Good reading: http://www.stress.org/americas.htm
 
Having recently graduated from college I still know quite a few people are not 21 yet. One of my friends found out that I was into brewing beer and he was telling me how at home he fermented grape juice and hid the 5gal buckets behind his desk. So I guess the high school kids are too dumb to figure out how to ferment stuff, but once you get into college thats when you start getting the good ideas.
And yes, he said he started doing this because it was a pain in the ass to get people to buy him booze.
 
Back to the question at hand, never occurred to me to try my own juice wine/pruno/whatever.
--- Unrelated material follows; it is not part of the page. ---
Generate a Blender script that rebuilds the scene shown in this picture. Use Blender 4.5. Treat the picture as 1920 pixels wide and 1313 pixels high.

I just either raided my dad's booze, or got someone to procure it for me.

I think this is more the case than stupid and lazy. I don't really think the majority of high school kids actually know how fermentation works. I know I didn't then, and if you think about some of the questions we get as home brewers do adults, some with a college education even really know how fermentation works?
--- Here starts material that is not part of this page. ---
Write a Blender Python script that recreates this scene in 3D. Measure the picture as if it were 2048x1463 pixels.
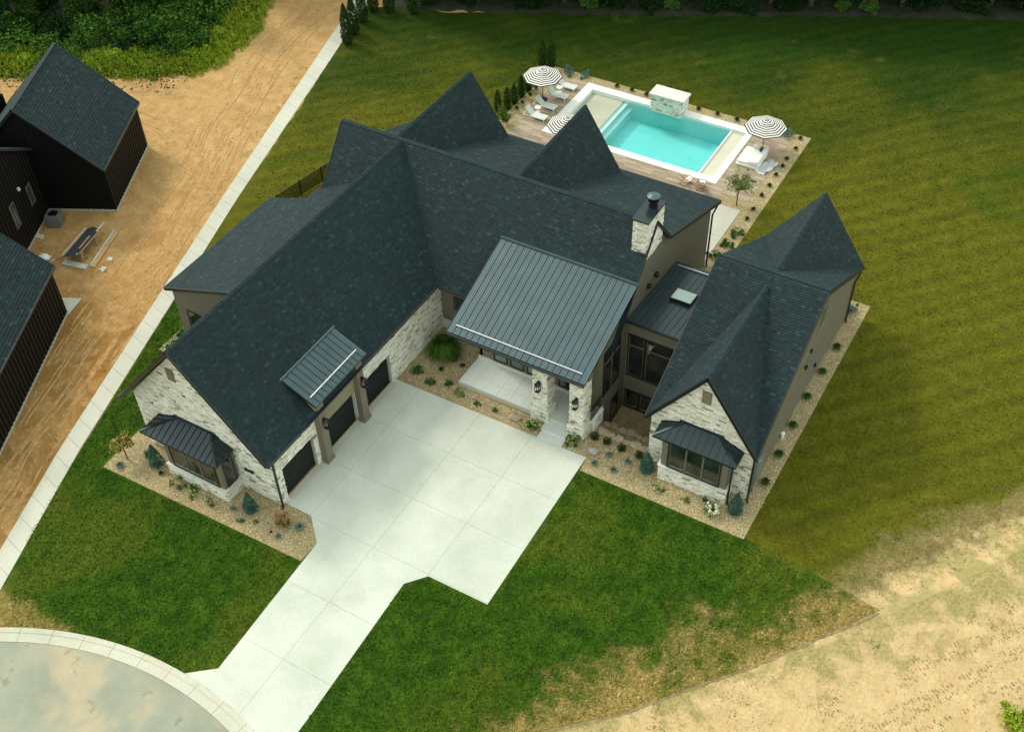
import bpy, math, random
from mathutils import Vector, Matrix, noise
from mathutils.geometry import tessellate_polygon
R = math.radians
scene = bpy.context.scene
col = scene.collection
for o in list(bpy.data.objects): bpy.data.objects.remove(o)
rnd = random.Random(7)

# ------------------------------------------------------------------ camera, sky, sun, exposure
cam_d = bpy.data.cameras.new('camera'); cam = bpy.data.objects.new('camera', cam_d); col.objects.link(cam)
scene.camera = cam
CAM = Vector((19.54, -40.15, 52.5))
yaw, pitch, roll = -0.54783, 0.78693, -0.031
_f = Vector((math.sin(yaw)*math.cos(pitch), math.cos(yaw)*math.cos(pitch), -math.sin(pitch)))
_r = Vector((math.cos(yaw), -math.sin(yaw), 0)); _u = _r.cross(_f)
_r2 = _r*math.cos(roll)+_u*math.sin(roll); _u2 = -_r*math.sin(roll)+_u*math.cos(roll)
m = Matrix.Identity(4)
for i in range(3): m[i][0] = _r2[i]; m[i][1] = _u2[i]; m[i][2] = -_f[i]; m[i][3] = CAM[i]
cam.matrix_world = m
cam_d.sensor_width = 36; cam_d.lens = 2308.38/2048*36; cam_d.clip_end = 3000; cam_d.clip_start = 0.5

SUNV = Vector((0.95, -0.17, -1.0)).normalized()       # direction the light travels
w = bpy.data.worlds.new('World'); scene.world = w; w.use_nodes = True
nt = w.node_tree; nt.nodes.clear()
sky = nt.nodes.new('ShaderNodeTexSky'); sky.sky_type = 'NISHITA'; sky.sun_disc = False
sky.sun_elevation = math.asin(-SUNV.z); sky.sun_rotation = math.atan2(-SUNV.x, -SUNV.y)
sky.air_density = 1.0; sky.dust_density = 3.0; sky.ozone_density = 1.0
bg = nt.nodes.new('ShaderNodeBackground'); bg.inputs['Strength'].default_value = 0.15
mxw = nt.nodes.new('ShaderNodeMix'); mxw.data_type = 'RGBA'; mxw.inputs[0].default_value = .72; mxw.inputs[7].default_value = (6.7, 7.3, 6.3, 1)   # thin bright cloud over the blue
wo = nt.nodes.new('ShaderNodeOutputWorld')
nt.links.new(sky.outputs[0], mxw.inputs[6]); nt.links.new(mxw.outputs[2], bg.inputs[0]); nt.links.new(bg.outputs[0], wo.inputs[0])
sd = bpy.data.lights.new('sun', 'SUN'); sd.energy = 1.35; sd.angle = R(10); sd.color = (1.0, 0.93, 0.80)
so = bpy.data.objects.new('sun', sd); col.objects.link(so); so.location = (-60, 20, 70)
so.rotation_euler = SUNV.to_track_quat('-Z', 'Y').to_euler()
vs = scene.view_settings; vs.view_transform = 'Standard'; vs.look = 'None'; vs.gamma = 1; vs.exposure = 0.58
vs.use_curve_mapping = False

# ------------------------------------------------------------------ materials
def nodes(name):
    mt = bpy.data.materials.new(name); mt.use_nodes = True
    return mt, mt.node_tree, mt.node_tree.nodes['Principled BSDF']
def N(t, typ, **k):
    n = t.nodes.new(typ)
    for a, b in k.items():
        if a in n.inputs: n.inputs[a].default_value = b
        else: setattr(n, a, b)
    return n
def ramp(t, src, stops):
    n = t.nodes.new('ShaderNodeValToRGB'); e = n.color_ramp.elements
    while len(e) > 1: e.remove(e[-1])
    e[0].position = stops[0][0]; e[0].color = (*stops[0][1], 1)
    for p, c in stops[1:]:
        q = e.new(p); q.color = (*c, 1)
    t.links.new(src, n.inputs[0]); return n.outputs[0]
def pos(t): return t.nodes.new('ShaderNodeNewGeometry').outputs['Position']
def tex_noise(t, scale, detail=4, rough=.55, vec=None, dist=0.0):
    n = N(t, 'ShaderNodeTexNoise', Scale=scale, Detail=detail, Roughness=rough, Distortion=dist)
    t.links.new(vec if vec else pos(t), n.inputs['Vector']); return n.outputs['Fac']
def stretch(t, s, rot=0.0):
    mp = N(t, 'ShaderNodeMapping'); mp.inputs['Scale'].default_value = s; mp.inputs['Rotation'].default_value = (0, 0, rot)
    t.links.new(pos(t), mp.inputs['Vector']); return mp.outputs[0]
def mix(t, fac, a, b, mode='MIX'):
    n = t.nodes.new('ShaderNodeMix'); n.data_type = 'RGBA'; n.blend_type = mode
    for s, v in ((0, fac), (6, a), (7, b)):
        if isinstance(v, (int, float)): n.inputs[s].default_value = v
        elif isinstance(v, tuple): n.inputs[s].default_value = (*v, 1)
        else: t.links.new(v, n.inputs[s])
    return n.outputs[2]
def mth(t, op, a, b=0.0, c=None, clamp=False):
    n = t.nodes.new('ShaderNodeMath'); n.operation = op; n.use_clamp = clamp
    for s, v in ((0, a), (1, b), (2, c)):
        if v is None: continue
        if isinstance(v, (int, float)): n.inputs[s].default_value = v
        else: t.links.new(v, n.inputs[s])
    return n.outputs[0]
def dotp(t, v, off):      # dot(position, v) + off  (metres from a line)
    n = t.nodes.new('ShaderNodeVectorMath'); n.operation = 'DOT_PRODUCT'
    t.links.new(pos(t), n.inputs[0]); n.inputs[1].default_value = v
    return mth(t, 'ADD', n.outputs['Value'], off)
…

As far as stupid, I'm sure that IQ keeps rising, but I think most people are referring to old fashioned common sense here. I've actually had 19 and 20 year old undergraduates ask me how people did research before the internet. As someone before mentioned, "Oh, the humanity!"
 
It's not that uncommon for kids, at least in Sweden, to buy turbo yeast and a few kilos of suger. Ferment it to hell and flavor it with something. They sell everything in the state's army surplus stores (which, over the years has evolved into a cheap super market chain) and it's not really illegal to buy it. And even if it was, kids under 15 can't be prosecuted.

But I bought or stole my whisky as a kid, for some reason.